Mon apprentissage et mon perfectionnement du métier de scénariste est lent et mon parcours n’est pas toujours linéaire. Je travaille parfois sur des projets dont l’étudiante en cinéma que j’étais se serait sûrement moquée. (Ah, le luxe de la droiture intellectuelle de nos 20 ans!) Mais je me rassure comme je le peux en me disant que mon parcours est profondément ancré dans la réalité d’une industrie qui oscille depuis ses débuts entre l’art et le divertissement. C’est une justification qui demande elle-même un certain travail de haute-voltige intellectuelle, j’en conviens ;)

By Martine

Screenwriter / scénariste-conceptrice

4 comments

  1. Peut-être que le parallèle est un peu bancal, mais cela me fait un peu penser aux analyses de littéraires durant les études. Certains profs de partir dans des envolées lyriques sur ce qu’essaie d’exprimer l’auteur en utilisant tel mot plutôt qu’un autre, ou telle couleur, etc. Toi t’es étudiant et t’as l’impression qu’on est en train de prêter des intentions qui n’y sont pas.
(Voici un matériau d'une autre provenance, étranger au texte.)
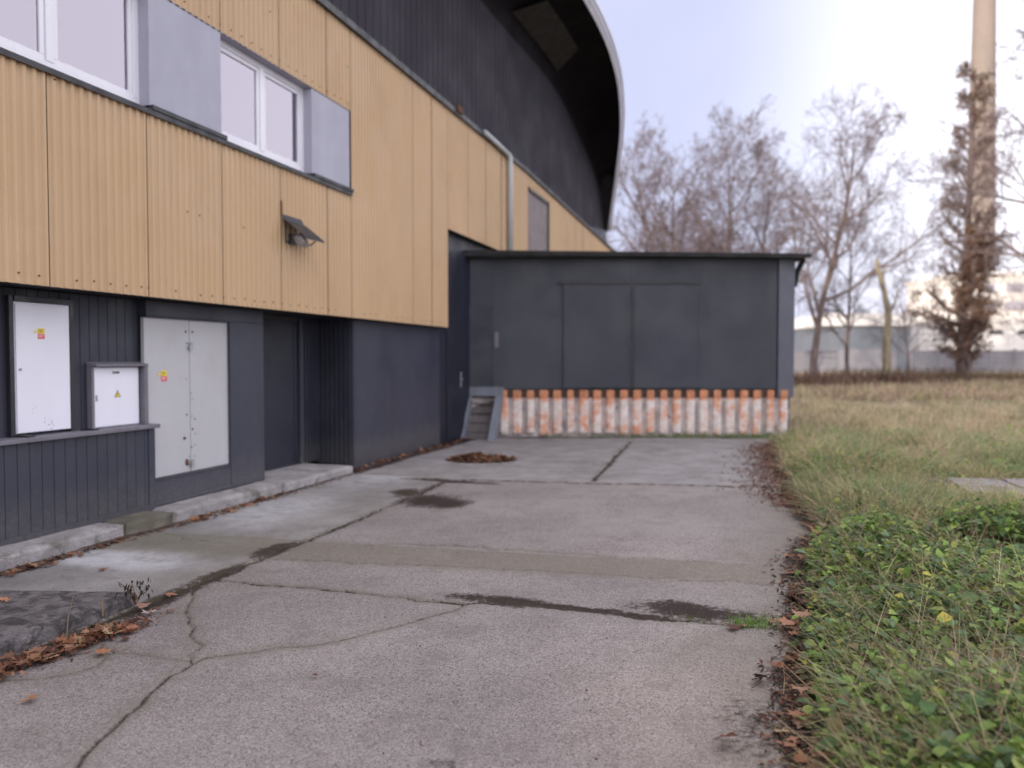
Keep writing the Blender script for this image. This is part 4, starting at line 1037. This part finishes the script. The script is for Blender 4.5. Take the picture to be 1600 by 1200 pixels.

    Plus tard, tu te retrouves à toi-même écrire un texte et à choisir tes mots, tes couleurs, etc pour leur sonorité, leur symbolique qui te sont souvent très personnelles. Là tu te dis que le prof de Français des années plus tôt avait peut-être raison dans son explication de texte… ou alors qu’il avait simplement interprété tout ceci d’une manière qui lui plaisait même si ce n’est pas du tout ce que l’auteur avait en tête.

    C’est quel lien qui t’a pris 45 minutes à trouver ? ;)

  2. @Hoedic: je pense en effet qu’on retrouve le même phénomène dans les études littéraires, même si les auteurs ont un peu plus de contrôle sur le produit fini que les scénaristes.

    Pour ce qui est du lien qui m’a donné du fil à retordre: je cherchais un bon exemple de film « d’art » tiré du cinéma des premiers temps, pré 1905. Pas vraiment trouvé ce que je voulais alors je me suis contentée du film de Maya Deren de 1943!

  3. » une industrie qui oscille depuis ses débuts entre l’art et le divertissement. » Pour assurer sa rentabilité…

  4. Dans mes cours de cinéma, j’étais moi-même très réfractaire à ce genre d’analyse d’un film. Un jour, un élève a oser poser la question qui me perturbait en silence, soit: « Mais est-ce que le réalisateur/scénariste a vraiment mis tout ça volontairement ». La réponse du prof: « Non! Et c’est ça qui est merveilleux! »

    Ces exercices n’étaient donc non pas des « recherche des intentions », mais bien des « analyse des résultats ». Vu ainsi, ça me dérangeait moins! Ça devenait presque un jeu!